=== WHAT YOU SHOULD DO ===
Beginning with the first line of the data below, reproduce every line unchanged, ending with the line that holds "bg.inputs[1].default_value = 1.02".

=== PROVIDED DATA ===
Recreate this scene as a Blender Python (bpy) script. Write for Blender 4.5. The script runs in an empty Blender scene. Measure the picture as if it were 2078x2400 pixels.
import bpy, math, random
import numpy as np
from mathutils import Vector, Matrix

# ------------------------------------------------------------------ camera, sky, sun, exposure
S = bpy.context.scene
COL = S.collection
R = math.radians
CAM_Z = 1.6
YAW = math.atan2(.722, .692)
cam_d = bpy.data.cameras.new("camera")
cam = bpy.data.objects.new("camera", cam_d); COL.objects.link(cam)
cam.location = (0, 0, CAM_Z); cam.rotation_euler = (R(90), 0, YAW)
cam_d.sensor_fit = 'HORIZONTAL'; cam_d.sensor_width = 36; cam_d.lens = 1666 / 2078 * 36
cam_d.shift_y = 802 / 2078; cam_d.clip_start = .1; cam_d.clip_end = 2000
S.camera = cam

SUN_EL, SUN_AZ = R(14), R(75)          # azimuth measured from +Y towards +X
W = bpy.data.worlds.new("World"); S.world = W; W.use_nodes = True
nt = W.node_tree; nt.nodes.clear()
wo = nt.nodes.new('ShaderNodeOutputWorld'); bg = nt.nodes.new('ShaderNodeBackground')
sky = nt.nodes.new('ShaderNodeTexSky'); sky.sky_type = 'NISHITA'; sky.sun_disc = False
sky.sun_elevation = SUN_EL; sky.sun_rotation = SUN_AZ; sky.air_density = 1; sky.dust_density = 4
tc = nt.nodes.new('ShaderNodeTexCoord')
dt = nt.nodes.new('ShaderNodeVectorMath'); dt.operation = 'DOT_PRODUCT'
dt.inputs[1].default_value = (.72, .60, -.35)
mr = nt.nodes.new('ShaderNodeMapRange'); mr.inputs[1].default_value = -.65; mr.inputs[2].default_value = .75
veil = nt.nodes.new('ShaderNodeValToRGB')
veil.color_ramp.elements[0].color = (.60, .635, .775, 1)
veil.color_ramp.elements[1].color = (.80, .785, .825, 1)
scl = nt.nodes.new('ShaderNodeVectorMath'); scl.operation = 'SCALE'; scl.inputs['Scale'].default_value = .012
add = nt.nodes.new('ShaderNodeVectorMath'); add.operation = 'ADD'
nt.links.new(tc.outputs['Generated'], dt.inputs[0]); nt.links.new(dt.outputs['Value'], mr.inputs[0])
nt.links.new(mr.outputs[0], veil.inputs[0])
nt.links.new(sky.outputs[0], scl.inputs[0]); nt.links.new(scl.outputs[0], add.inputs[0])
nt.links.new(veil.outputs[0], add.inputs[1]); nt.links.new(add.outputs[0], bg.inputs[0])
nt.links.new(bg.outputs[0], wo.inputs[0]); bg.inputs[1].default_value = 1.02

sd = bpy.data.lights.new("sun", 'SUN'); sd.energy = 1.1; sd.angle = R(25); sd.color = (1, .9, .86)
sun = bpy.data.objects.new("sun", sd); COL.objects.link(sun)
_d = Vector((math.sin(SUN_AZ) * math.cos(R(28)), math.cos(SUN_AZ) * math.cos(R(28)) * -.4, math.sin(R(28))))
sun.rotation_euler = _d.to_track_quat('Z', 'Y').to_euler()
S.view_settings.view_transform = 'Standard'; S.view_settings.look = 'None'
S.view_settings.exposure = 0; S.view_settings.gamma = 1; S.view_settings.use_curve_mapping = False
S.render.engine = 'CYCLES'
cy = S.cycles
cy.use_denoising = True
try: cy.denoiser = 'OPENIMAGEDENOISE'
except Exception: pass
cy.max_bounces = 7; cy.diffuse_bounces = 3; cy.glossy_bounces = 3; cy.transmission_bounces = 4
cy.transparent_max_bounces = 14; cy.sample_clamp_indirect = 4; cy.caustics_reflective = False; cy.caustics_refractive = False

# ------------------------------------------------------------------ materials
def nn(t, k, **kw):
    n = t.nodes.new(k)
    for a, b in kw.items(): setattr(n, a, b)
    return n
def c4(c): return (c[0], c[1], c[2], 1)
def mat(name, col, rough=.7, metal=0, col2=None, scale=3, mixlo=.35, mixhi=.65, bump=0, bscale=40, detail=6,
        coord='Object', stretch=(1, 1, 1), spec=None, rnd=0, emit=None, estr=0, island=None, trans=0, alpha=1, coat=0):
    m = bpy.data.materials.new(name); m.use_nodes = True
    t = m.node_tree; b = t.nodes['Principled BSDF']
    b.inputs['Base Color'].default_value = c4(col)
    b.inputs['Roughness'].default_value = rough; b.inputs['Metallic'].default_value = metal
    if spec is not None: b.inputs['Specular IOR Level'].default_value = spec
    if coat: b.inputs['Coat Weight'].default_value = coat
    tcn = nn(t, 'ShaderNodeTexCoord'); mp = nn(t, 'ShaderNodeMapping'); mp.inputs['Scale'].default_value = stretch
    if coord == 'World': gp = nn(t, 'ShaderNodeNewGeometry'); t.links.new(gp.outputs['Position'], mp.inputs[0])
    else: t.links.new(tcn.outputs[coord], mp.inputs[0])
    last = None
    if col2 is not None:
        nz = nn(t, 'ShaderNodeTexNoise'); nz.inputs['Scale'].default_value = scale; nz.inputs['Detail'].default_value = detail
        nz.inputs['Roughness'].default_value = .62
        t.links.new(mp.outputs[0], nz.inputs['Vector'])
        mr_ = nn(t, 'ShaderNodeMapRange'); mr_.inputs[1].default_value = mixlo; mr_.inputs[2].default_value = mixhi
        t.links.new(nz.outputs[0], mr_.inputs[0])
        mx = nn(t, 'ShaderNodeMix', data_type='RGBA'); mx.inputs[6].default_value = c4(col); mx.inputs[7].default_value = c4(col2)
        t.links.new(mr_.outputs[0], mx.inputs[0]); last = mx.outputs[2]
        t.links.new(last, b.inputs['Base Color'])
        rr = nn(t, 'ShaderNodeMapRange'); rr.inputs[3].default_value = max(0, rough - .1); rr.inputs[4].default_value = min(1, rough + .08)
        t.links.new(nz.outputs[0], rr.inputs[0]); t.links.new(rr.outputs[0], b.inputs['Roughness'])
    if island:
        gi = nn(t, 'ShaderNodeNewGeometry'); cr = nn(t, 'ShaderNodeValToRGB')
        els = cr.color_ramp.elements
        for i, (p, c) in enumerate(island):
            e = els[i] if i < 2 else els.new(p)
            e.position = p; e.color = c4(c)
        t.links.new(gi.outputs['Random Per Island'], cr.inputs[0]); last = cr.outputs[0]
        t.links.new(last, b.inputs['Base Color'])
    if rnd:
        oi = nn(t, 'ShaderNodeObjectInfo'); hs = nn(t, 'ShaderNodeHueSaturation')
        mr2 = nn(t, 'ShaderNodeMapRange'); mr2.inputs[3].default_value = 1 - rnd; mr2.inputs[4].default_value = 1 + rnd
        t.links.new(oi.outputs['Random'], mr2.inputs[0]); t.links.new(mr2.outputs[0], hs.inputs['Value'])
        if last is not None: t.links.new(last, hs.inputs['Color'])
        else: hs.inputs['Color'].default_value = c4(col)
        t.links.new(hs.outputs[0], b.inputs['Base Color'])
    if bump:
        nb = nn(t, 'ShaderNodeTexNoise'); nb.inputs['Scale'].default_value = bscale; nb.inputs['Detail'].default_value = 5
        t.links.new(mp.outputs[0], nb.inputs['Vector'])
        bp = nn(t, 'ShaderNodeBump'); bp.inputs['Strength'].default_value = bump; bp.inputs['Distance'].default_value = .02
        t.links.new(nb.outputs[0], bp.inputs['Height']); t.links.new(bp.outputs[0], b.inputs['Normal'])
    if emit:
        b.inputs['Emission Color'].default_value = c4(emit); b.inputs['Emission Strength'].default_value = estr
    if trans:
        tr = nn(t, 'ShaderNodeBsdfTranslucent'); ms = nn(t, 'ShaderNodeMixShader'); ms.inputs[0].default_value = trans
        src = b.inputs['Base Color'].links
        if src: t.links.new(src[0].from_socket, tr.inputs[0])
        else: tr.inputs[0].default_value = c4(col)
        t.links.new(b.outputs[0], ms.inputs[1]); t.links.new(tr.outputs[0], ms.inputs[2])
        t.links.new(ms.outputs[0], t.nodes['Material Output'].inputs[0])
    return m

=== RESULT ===
Recreate this scene as a Blender Python (bpy) script. Write for Blender 4.5. The script runs in an empty Blender scene. Measure the picture as if it were 2078x2400 pixels.
import bpy, math, random
import numpy as np
from mathutils import Vector, Matrix

# ------------------------------------------------------------------ camera, sky, sun, exposure
S = bpy.context.scene
COL = S.collection
R = math.radians
CAM_Z = 1.6
YAW = math.atan2(.722, .692)
cam_d = bpy.data.cameras.new("camera")
cam = bpy.data.objects.new("camera", cam_d); COL.objects.link(cam)
cam.location = (0, 0, CAM_Z); cam.rotation_euler = (R(90), 0, YAW)
cam_d.sensor_fit = 'HORIZONTAL'; cam_d.sensor_width = 36; cam_d.lens = 1666 / 2078 * 36
cam_d.shift_y = 802 / 2078; cam_d.clip_start = .1; cam_d.clip_end = 2000
S.camera = cam

SUN_EL, SUN_AZ = R(14), R(75)          # azimuth measured from +Y towards +X
W = bpy.data.worlds.new("World"); S.world = W; W.use_nodes = True
nt = W.node_tree; nt.nodes.clear()
wo = nt.nodes.new('ShaderNodeOutputWorld'); bg = nt.nodes.new('ShaderNodeBackground')
sky = nt.nodes.new('ShaderNodeTexSky'); sky.sky_type = 'NISHITA'; sky.sun_disc = False
sky.sun_elevation = SUN_EL; sky.sun_rotation = SUN_AZ; sky.air_density = 1; sky.dust_density = 4
tc = nt.nodes.new('ShaderNodeTexCoord')
dt = nt.nodes.new('ShaderNodeVectorMath'); dt.operation = 'DOT_PRODUCT'
dt.inputs[1].default_value = (.72, .60, -.35)
mr = nt.nodes.new('ShaderNodeMapRange'); mr.inputs[1].default_value = -.65; mr.inputs[2].default_value = .75
veil = nt.nodes.new('ShaderNodeValToRGB')
veil.color_ramp.elements[0].color = (.60, .635, .775, 1)
veil.color_ramp.elements[1].color = (.80, .785, .825, 1)
scl = nt.nodes.new('ShaderNodeVectorMath'); scl.operation = 'SCALE'; scl.inputs['Scale'].default_value = .012
add = nt.nodes.new('ShaderNodeVectorMath'); add.operation = 'ADD'
nt.links.new(tc.outputs['Generated'], dt.inputs[0]); nt.links.new(dt.outputs['Value'], mr.inputs[0])
nt.links.new(mr.outputs[0], veil.inputs[0])
nt.links.new(sky.outputs[0], scl.inputs[0]); nt.links.new(scl.outputs[0], add.inputs[0])
nt.links.new(veil.outputs[0], add.inputs[1]); nt.links.new(add.outputs[0], bg.inputs[0])
nt.links.new(bg.outputs[0], wo.inputs[0]); bg.inputs[1].default_value = 1.02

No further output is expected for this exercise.